Jen and Nate are still looking for the clue, but she's spending so much time talking about how frustrating it is that...well, you've seen them go through this before.
Kynt and Vyxsin are lost looking for the tailor shop, it appears. TK and Rachel, on the other hand, find it. As you know they would, they choose the flowers. Hey, it's not like hippies were ever called "pasting children." In fact, it seems that Rachel works with garlands and flowers and thinks that although this will take some time, she can do it quickly compared to other teams. Finally, Kynt and Vyxsin reach the tailor shop, but before they can get that clue, they have to deal with the Speed Bump. As Phil explains, it requires them to find a yoga master (a particular one -- it's not like, "Are you a yoga master? Are you a yoga master?" although that would have been funny) and perform a series of moves. As they head to the location, Kynt camera-talks that things are so stressful that he thinks stopping to do some yoga will be great. Yeah, very relaxing, I bet. Fastest yoga ever!
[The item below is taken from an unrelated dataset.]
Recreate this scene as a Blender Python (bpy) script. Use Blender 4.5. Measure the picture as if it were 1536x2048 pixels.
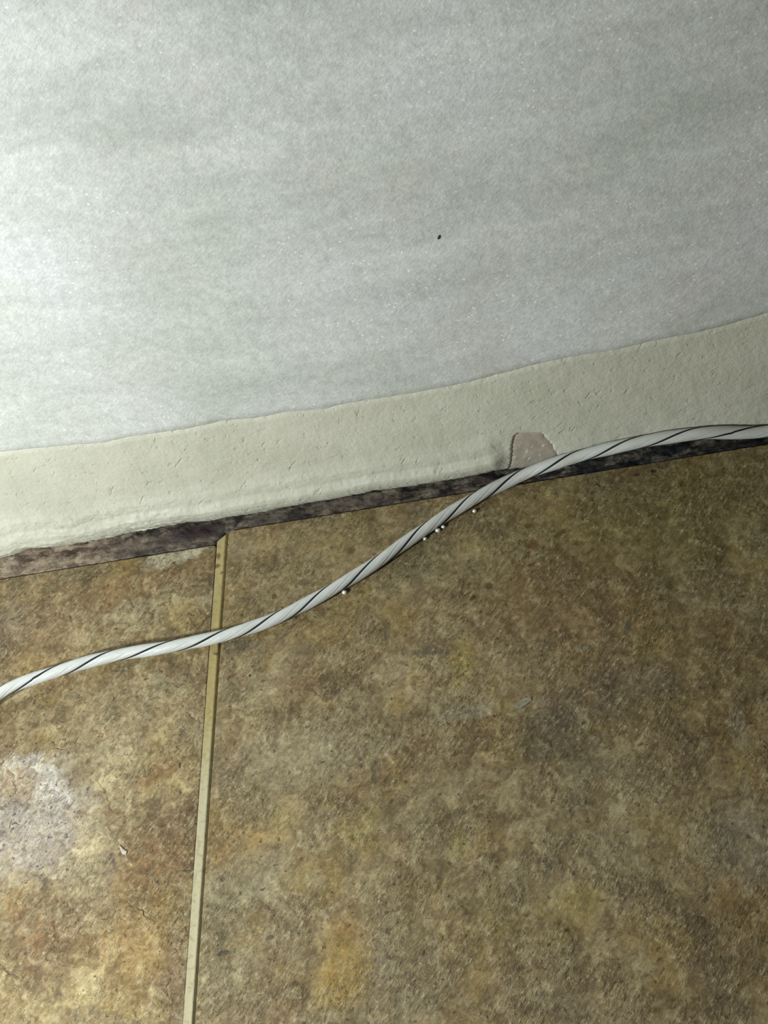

And finally, finally, finally, Nate and Jen find the clue in the damn newspaper. Nate voices over that being in such a bad position in this leg, when the leg is almost surely an elimination, is no fun at all.
Nick and Don's driver seems to have the wrong underpass on the first try. Ron and Chris, on the other hand, find the posters. There aren't any directions, so they lay the panels down on the ground to look at them. Meanwhile, TK and Rachel are searching for the "marked flower stand." They find it and get moving, with him laying the flowers down in order and her stringing them. You know what I like about TK and Rachel? They're a type, but they're not phonies. You can tease them about that goofy hippie affect, but it's not an affectation. They're not acting like this because they're trying to control what you think about them, and they're not doing it because they're attention-seeking. I probably have about as much faith in their genuineness as I've ever had in a Race team. Ahead or behind, this is how they behave; they just pull it together, and while they have been known to bicker, you realize over time that when he says, "Can you stop talking now?" to her, that's literally all it means. It means, "This isn't helping me." It doesn't mean, "Oh my God, shut up, you fucking asshole." I'm about 98 percent sure they'd be delightful to have...not a beer with, necessarily; maybe a whole-wheat pizza?